婚姻費用(別居中の生活費)に家賃は含まれるのか?

生活費

別居中の生活費(婚姻費用といいます)は、夫に支払義務があります。

そこでよくある質問に、「妻は実家で生活をしていて家賃もかからないのに生活費を支払う必要があるのか」というもの。

答えは、たとえ妻が実家で生活していても生活費を支払う義務が夫にはあります。

裁判所の判例で、婚姻費用算定表というものがあります。

これは、それぞれの収入で割り出されますが、実際に家賃を払っているかどうかは関係ありません。妻が実家にいるとしても、実家に家賃相当分を支払っている可能性もあります。

ただし夫が住宅ローンを支払っていて、妻がそこに住んでいる。夫は賃貸で暮らしているという場合には、婚姻費用から住居費相当額を差し引くことはありえます。

 

妻が不倫をして別居に至った場合

では、妻が不倫をして勝手に家を出て行ってしまった場合の生活費はどうなるのでしょう。

これについては、裁判でも色々な判例があるようです。

不倫については慰謝料で判断するべきで、婚姻費用の算定とは切り離すべきという考えがある一方で、不倫した有責配偶者という点を何らかの形で婚姻費用に反映させるべきだという考え方もあります。

では、不倫した妻が子を引き取り別居している場合はどうでしょう。

妻が子を引き取り別居しているケースでは、有責配偶者である妻の生活費部分は差し引き、子に対する費用部分のみ請求できるとした例があります。

ですが、有責配偶者である妻が夫に対して離婚請求をした後に、離婚が成立するまでの婚姻費用を求めたケースでは裁判でも却下されています。

 

まとめると、夫が不倫をして勝手に家を出て行った場合には婚姻費用を支払う義務がありますが、逆に妻が不倫をして勝手に出て行ってしまった場合には、夫の支払い義務は当然にはないということになります。
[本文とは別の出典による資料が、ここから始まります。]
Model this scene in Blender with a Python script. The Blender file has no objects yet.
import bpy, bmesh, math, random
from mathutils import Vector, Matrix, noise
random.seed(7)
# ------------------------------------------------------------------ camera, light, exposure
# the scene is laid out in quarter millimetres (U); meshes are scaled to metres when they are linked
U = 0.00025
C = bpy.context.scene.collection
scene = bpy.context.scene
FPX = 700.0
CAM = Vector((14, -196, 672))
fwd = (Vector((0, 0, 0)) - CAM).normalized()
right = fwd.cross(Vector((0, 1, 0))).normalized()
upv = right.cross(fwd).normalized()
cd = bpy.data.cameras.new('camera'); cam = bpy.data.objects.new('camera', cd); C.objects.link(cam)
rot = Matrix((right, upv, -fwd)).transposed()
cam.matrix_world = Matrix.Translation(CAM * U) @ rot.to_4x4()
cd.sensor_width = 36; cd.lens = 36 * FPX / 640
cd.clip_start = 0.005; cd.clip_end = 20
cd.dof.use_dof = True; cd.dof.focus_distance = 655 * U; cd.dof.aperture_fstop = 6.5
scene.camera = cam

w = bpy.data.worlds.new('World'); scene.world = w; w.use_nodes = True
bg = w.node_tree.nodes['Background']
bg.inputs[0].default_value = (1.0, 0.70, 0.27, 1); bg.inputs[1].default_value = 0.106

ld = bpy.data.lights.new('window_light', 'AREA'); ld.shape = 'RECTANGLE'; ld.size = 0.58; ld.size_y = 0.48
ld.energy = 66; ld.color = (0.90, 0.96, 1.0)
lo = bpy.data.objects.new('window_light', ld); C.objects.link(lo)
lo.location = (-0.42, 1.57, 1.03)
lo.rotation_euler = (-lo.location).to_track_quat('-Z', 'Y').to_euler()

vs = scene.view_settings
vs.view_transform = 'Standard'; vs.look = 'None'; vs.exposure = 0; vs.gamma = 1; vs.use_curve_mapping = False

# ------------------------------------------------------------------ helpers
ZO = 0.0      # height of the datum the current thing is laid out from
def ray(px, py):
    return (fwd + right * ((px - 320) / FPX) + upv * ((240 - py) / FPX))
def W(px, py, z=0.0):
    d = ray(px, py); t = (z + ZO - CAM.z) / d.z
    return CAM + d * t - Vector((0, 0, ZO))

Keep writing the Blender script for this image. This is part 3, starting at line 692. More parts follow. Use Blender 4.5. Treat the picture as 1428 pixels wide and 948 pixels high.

では、支払わなくていいのかというとそういうわけでもなく、算定表の最低額の支払いは発生するケースが多いです。(相当悪質なケースを除き、妻が不倫して出て行った場合でも婚姻費用の支払い義務はなくなりません。)

 

別居時に妻が持ち出した預貯金は・・・

別居の際、妻が勝手に夫名義(名義は夫ですが、二人の共有財産の場合)の通帳や銀行カードを持ち出しているケースはよくあります。

この場合でも、妻は夫に対し、別途婚姻費用の請求ができます。

では夫は、実質的には婚姻費用の前払いだとして支払いを拒むことができるのか・・・

答えは、「できません。」

なぜなら、婚姻費用は共有財産から出すものではなく、夫の月々の収入から支払うものだからです。

共有財産から支払ってしまっては、離婚時の財産が目減りしてしまい、実際に財産分与を計算する際複雑になってしまいます。

 

※別居中なのに夫が婚姻費用を支払ってくれない・・・という方、今すぐに調停の申し立てをしてください。

婚姻費用は、申し立て時に遡って支払いを請求することができますが、逆に言えば、申し立て以前に遡ることが難しいとされています。